Saturday, 25 August 2012

The Education Delusion Revisited.

The furore over the falling GCSE grades reported here has moved on a stage. Those employed in the world of education are now seeking a wholesale review of this year’s marks. Teachers are very angry apparently. They say that revised methods of assessment have caused the apparent decline.

That’s hardly a surprise, is it? The problem with running a culture on numbers is that numbers are easily manipulated simply by changing the method of calculation. They’ve been doing it with crime and unemployment statistics for decades. So why are both sides in this dispute still slavishly accepting the axiom instead of challenging it? Why is nobody seeing the bigger picture and asking the fundamental question.

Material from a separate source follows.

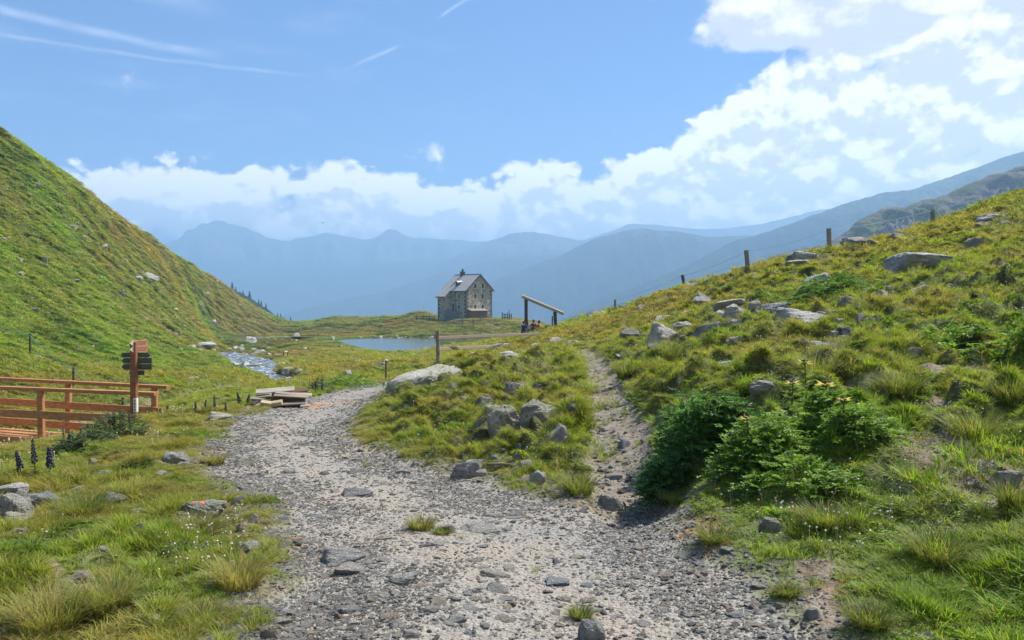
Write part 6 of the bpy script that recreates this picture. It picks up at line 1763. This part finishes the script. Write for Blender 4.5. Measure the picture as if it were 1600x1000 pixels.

If you exclude the professions, there are relatively few jobs that require a level of education beyond numeracy, literacy, computer skills and a working knowledge of the culture. You can teach all that long before the school leaving age, while individual skills are best learned at the workface as they always have been.

Send more and more young people into extended education if you like; I have no objection to that. Just don’t pretend it serves any purpose other than to reduce the unemployment statistics in a world where there simply aren’t enough jobs. And, most importantly, don’t place so much freggin’ reliance on it! Doing so creates monsters, including greater levels of stress and an increasingly divided society.